Screen shot of some different states of the new "last check field" from Krzysztof Olędzki

http://imgur.com/LabZH - shows response time and http status

looks great! Thanks to all 1.4 developers and sponsors for their efforts.

$ haproxy -vv
HA-Proxy version 1.4-dev3 2009/09/23
Copyright 2000-2009 Willy Tarreau <w...@1wt.eu>

Build options :
  TARGET  = linux26
  CPU     = generic
  CC      = gcc
  CFLAGS  = -m64 -march=x86-64 -O2 -g
  OPTIONS = USE_STATIC_PCRE=1

Default settings :
  maxconn = 2000, bufsize = 16384, maxrewrite = 8192, maxpollevents = 200

$ gcc version 4.4.1 20090725 (Red Hat 4.4.1-2) (GCC)

On 9/23/09 4:15 PM, Willy Tarreau wrote:
Hi all !

After approximately one month, we managed to gather enough features
and fixes to release a new development version.

First, a quick spot on the fixes.

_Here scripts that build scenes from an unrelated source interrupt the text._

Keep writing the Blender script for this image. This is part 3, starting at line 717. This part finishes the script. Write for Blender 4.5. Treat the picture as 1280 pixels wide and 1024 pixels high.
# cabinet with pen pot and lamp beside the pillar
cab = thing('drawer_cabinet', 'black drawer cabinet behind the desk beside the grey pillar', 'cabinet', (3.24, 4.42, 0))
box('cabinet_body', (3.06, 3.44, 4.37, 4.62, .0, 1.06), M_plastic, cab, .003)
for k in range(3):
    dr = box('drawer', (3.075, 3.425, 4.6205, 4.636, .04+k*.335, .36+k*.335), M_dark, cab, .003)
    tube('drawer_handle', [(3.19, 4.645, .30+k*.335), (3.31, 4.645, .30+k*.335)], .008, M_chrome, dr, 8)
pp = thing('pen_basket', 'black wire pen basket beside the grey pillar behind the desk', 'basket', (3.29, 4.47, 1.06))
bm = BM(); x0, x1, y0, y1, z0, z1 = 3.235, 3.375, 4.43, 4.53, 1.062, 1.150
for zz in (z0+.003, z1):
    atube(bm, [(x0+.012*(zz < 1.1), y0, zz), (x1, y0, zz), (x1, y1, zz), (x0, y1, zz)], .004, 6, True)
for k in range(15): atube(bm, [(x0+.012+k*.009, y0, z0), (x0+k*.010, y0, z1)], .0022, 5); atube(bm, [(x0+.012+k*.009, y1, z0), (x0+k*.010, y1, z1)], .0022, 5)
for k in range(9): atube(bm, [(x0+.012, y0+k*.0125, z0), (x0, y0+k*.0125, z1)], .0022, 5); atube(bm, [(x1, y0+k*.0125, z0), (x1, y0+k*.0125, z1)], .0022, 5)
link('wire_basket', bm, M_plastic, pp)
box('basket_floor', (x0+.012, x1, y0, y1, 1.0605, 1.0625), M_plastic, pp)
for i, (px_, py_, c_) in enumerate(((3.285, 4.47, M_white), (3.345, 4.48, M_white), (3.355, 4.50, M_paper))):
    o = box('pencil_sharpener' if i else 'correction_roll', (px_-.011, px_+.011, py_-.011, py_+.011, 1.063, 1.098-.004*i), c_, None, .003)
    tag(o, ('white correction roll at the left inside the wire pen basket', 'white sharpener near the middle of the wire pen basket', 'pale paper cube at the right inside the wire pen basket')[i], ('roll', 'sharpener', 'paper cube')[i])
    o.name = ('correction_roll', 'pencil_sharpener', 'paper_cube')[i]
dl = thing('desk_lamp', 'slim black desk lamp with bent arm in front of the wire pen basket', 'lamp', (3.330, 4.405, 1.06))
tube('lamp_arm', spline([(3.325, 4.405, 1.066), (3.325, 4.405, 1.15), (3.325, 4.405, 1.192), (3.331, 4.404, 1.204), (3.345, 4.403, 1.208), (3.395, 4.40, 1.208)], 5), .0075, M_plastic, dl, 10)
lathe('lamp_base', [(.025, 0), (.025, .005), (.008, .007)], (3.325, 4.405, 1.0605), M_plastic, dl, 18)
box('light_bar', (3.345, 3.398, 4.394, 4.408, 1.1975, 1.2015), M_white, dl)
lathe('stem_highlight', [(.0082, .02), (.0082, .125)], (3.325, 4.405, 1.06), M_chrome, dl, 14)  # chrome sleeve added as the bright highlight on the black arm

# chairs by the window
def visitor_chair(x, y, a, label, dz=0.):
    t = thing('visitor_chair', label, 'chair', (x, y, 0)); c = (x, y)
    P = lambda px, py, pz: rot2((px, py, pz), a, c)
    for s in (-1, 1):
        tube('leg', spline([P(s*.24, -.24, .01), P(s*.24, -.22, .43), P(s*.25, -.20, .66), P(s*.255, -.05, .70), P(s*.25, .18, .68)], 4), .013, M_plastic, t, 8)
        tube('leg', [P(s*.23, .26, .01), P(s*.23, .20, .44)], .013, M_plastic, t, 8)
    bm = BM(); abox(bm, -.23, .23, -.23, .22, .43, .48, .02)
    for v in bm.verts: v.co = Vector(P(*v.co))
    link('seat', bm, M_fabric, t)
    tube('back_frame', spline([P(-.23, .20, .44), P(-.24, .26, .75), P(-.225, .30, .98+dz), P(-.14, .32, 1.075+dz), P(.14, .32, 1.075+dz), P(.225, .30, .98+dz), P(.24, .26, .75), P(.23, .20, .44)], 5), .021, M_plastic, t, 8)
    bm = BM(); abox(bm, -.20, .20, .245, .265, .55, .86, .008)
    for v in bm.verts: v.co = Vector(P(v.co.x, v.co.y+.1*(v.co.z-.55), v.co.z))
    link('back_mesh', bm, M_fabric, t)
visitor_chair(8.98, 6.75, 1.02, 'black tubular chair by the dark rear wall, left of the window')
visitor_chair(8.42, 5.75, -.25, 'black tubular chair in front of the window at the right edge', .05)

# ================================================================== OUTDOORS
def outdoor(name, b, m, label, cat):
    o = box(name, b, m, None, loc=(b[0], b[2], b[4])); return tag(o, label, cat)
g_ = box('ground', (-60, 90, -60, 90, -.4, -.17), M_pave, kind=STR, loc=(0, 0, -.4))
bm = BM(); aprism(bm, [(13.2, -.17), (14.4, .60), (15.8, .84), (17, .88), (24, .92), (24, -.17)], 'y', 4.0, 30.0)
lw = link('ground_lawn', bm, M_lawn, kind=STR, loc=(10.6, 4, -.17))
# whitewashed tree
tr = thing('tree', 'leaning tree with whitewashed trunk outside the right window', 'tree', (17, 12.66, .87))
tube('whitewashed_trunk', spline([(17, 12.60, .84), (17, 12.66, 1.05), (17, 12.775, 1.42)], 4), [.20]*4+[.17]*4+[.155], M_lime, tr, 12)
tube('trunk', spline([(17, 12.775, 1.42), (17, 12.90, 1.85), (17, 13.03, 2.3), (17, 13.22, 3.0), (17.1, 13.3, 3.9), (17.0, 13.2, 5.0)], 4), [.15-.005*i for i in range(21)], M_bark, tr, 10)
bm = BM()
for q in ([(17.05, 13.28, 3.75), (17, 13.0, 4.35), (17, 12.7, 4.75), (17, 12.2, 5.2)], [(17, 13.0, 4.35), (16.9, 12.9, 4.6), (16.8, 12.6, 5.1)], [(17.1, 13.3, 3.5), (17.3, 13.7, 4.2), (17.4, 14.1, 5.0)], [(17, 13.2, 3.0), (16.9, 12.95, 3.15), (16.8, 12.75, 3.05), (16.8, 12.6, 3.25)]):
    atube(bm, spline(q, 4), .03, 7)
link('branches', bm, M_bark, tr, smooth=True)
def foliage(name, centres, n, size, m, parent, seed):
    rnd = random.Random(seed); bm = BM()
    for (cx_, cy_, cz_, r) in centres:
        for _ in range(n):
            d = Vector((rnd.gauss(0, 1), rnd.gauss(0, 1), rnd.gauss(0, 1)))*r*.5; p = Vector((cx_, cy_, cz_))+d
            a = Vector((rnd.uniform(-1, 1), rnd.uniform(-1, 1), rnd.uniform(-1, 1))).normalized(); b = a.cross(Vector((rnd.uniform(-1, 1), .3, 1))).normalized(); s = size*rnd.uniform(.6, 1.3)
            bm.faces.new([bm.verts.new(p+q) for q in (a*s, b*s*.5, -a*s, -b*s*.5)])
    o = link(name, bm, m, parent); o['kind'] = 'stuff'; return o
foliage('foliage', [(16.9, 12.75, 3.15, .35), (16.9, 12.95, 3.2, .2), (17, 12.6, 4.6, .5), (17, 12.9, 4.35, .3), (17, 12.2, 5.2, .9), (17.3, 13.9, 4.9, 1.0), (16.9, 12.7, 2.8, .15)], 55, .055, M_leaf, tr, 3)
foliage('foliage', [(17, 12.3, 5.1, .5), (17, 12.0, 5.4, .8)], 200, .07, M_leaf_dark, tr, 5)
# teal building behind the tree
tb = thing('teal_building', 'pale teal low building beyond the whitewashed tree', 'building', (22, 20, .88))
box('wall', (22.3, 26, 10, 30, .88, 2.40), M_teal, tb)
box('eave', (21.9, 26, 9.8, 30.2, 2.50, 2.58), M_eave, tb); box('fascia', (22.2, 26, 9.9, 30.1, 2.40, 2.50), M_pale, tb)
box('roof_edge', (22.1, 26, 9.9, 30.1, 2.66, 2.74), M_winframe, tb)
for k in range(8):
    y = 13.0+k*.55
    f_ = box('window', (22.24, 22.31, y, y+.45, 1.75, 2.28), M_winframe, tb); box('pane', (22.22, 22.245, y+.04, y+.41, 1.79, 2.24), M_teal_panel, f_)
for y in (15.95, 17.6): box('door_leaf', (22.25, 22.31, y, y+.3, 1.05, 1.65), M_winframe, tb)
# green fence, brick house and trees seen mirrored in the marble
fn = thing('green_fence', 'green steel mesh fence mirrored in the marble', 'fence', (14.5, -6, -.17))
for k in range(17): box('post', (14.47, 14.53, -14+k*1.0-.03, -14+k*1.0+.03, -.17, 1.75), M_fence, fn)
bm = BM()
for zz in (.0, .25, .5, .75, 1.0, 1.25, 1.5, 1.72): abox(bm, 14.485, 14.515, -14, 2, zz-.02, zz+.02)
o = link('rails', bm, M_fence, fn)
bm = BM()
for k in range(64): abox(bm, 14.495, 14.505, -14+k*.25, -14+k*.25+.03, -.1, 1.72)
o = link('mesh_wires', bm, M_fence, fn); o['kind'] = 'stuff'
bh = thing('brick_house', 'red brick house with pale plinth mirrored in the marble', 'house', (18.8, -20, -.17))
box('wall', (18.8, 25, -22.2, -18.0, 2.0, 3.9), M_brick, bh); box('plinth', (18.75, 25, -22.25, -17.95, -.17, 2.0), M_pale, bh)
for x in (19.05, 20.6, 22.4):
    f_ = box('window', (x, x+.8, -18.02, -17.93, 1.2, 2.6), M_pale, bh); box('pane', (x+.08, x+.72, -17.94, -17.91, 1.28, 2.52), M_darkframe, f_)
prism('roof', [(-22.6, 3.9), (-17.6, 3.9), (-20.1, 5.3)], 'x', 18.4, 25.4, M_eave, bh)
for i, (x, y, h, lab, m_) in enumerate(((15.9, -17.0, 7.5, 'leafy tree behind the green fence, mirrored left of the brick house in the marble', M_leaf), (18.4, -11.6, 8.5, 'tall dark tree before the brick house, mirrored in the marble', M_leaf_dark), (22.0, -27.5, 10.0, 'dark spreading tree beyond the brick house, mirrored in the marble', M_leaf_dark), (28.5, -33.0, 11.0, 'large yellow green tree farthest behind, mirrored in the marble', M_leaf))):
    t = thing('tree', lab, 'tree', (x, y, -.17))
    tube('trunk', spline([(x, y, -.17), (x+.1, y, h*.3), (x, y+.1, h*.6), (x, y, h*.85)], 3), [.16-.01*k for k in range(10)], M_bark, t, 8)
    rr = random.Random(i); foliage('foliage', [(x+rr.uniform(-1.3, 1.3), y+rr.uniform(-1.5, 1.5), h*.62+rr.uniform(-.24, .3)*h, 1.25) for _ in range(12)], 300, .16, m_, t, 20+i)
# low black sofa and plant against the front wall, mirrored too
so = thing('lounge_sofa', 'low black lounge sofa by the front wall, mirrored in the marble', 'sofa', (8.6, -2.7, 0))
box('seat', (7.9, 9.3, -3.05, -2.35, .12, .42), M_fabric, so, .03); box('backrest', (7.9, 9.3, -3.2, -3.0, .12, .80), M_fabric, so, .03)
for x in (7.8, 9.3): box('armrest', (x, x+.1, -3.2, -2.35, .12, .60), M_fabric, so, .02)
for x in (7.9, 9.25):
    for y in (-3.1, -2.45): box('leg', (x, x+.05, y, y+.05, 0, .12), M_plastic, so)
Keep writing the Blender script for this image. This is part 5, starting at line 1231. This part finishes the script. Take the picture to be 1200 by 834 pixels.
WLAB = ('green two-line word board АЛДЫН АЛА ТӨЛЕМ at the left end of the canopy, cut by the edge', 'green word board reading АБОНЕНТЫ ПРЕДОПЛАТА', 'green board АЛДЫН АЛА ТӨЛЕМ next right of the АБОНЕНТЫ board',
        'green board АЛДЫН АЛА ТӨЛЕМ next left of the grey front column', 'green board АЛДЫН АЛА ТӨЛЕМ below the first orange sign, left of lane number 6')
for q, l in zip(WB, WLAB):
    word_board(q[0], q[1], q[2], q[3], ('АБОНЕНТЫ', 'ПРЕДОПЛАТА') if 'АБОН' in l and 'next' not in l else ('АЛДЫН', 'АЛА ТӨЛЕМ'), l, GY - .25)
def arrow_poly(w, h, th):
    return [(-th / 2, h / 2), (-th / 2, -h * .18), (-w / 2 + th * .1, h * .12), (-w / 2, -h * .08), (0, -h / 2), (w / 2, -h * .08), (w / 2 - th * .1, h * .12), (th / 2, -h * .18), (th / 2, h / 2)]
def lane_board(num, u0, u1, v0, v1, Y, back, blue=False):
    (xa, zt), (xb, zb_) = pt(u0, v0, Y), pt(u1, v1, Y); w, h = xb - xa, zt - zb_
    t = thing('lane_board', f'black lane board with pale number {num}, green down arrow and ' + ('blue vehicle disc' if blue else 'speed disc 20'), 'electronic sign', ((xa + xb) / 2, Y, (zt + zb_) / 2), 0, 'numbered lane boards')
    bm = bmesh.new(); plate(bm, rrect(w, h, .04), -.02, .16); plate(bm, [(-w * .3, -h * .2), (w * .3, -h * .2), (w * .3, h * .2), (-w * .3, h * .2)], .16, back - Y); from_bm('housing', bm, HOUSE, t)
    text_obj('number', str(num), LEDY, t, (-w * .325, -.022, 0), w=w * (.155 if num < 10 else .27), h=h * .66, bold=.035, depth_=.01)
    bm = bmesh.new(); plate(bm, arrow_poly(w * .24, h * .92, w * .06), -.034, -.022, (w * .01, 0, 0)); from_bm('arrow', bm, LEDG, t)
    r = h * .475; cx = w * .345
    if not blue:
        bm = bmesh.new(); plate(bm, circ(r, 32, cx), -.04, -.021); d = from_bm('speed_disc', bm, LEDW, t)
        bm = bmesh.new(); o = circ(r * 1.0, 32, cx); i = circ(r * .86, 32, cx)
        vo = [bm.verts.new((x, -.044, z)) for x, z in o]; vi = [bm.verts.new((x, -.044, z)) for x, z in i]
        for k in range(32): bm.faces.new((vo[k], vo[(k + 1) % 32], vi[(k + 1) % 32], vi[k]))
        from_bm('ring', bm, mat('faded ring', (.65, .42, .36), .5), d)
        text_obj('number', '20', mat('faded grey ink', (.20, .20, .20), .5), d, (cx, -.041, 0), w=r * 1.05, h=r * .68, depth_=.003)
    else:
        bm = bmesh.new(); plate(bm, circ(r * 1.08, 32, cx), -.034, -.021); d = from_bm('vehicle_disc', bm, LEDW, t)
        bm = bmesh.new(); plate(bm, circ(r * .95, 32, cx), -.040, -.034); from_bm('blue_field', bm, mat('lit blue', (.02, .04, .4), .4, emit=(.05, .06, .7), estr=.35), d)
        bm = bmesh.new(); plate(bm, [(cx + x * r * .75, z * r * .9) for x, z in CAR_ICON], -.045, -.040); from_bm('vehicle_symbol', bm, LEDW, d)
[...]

Dmitry Sivachenko provided a
patch to fix build failures on FreeBSD. It was also noticed that
the tarpit feature did not work anymore in 1.4-dev2, which is now
fixed. That's all for the regressions in 1.4-dev2. That means that
1.4-dev2 has been pretty stable for the ones who used it.

Now the shiny new features.

First, everyone on the list has seen Krzysztof Oledzki's patch
to report precise health check status on the stats interface.
It's really nice because with this, you don't only see that a
server is dead, you see what steps of the test it succeeded or
failed, and in how much time. This will be particularly helpful
for persons who have to configure HTTP health checks on URLs
they're not exactly certain (for hosted customers, etc...).
I invite all stats user to try this and to report ideas on how
to improve it (I'd personally like to get captures of last
requests and responses which changed the service's state, but
it can take quite some time to implement). Some people might
have other ideas.

Second, I've been working on adapting the internals to evolve
towards multi-layering and keepalive. We've reached the point
where unix and TCP sockets share the same code, and where it
is possible for a processing to be embedded within a task, be
it the one which handles the session or another one.